フォーカス

ミラノサローネに見るデザインの新しい動き

土田貴宏

2009年05月15日号

他ジャンルからのアプローチ/安定したクオリティの高さ

 こうして挙げたデザイナーの創造性は、これまでの家具やプロダクトのあり方から自由になろうという意志を感じさせる。また、それとは逆に、他の分野から家具やプロダクトに対して新たにアプローチを試みる動きも顕著だ。特に今年は、ファッションブランドのミラノサローネへの参加が話題となった。たとえばメゾン・マルタン・マルジェラは、家具や日用品の発表を予定するほか、インテリアデザインの受注も計画しているという。ミラノの同ブランドのショールームで行なわれた展示は、まだ発売されるプロダクトを明かさないティーザー型の展示だったが、モードの世界で磨かれた感性はきわめて新鮮に映った。
 あくまで私的な感想だが、今年のミラノサローネを特徴づけるアイテムや展示をピックアップすると、以上のようになる。とはいえ、もちろん新作家具の本流を行くようなプロダクトにも、ずっと眺めていたくなるほどクオリティの高いものが確かにあった。特にロナン&エルワン・ブルレックやコンスタンティン・グルチッチの新作は、例年の充実ぶりに対してけっして劣るものではなかった。ブランドでは、イタリアのモローゾとイギリスのエスタブリッシュト&サンズが多くの新進デザイナーを起用し、独自のヴィジョンを提示していた。
 そのようななかでも、ドイツ人デザイナーのステファン・ディーツがドイツのブランドe15から発表した椅子「HOUDINI」は忘れられない。木の椅子でありながら群を抜いて洗練されており、グルチッチのアシスタントとして数々の椅子を手がけたスキルが存分に発揮されている。大量生産を前提としたプロダクトとしての美が、しっかりと備わっていた。

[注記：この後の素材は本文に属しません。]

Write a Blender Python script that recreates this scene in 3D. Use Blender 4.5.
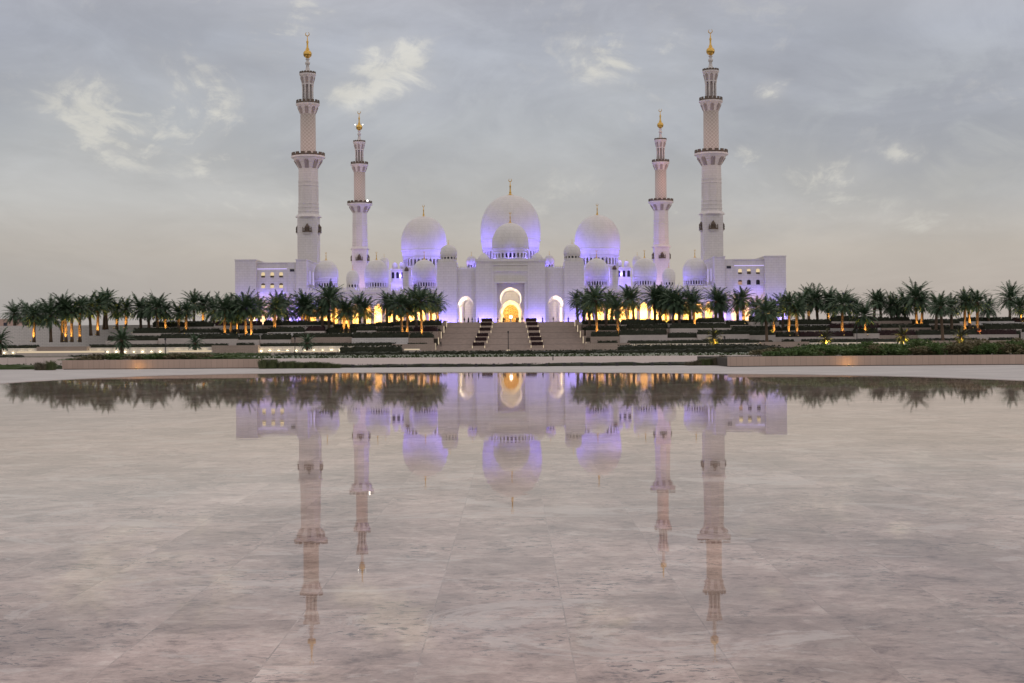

メゾン・マルタン・マルジェラのショールームでのプレゼンテーション


気鋭のドイツ人デザイナー、ステファン・ディーツの「HOUDINI」
Ingmar Kurth, Martin Url

インダストリーからカルチャーへ

 こうして見ると現時点のミラノサローネは、ブランド主導のデザイントレンドの発信地としての役割を弱め、個々のデザイナーの表現の場へと舵を切りつつある。そしてデザイナーたちは、アートと違って社会との共感を目指す姿勢がベースにあるとしても、常にその境界を押し広げようと努めている。
 デザインにはもともと、インダストリーに結びついた面と、カルチャーに結びついた面がある。景気の後退は、前者から後者への価値観の移行を後押ししているようだ。ミラノサローネをすみずみまで見て歩きながら、国際的なアートフェアと似た空気をしばしば感じたのは、そんな変化が差し迫ってきた証のように思う。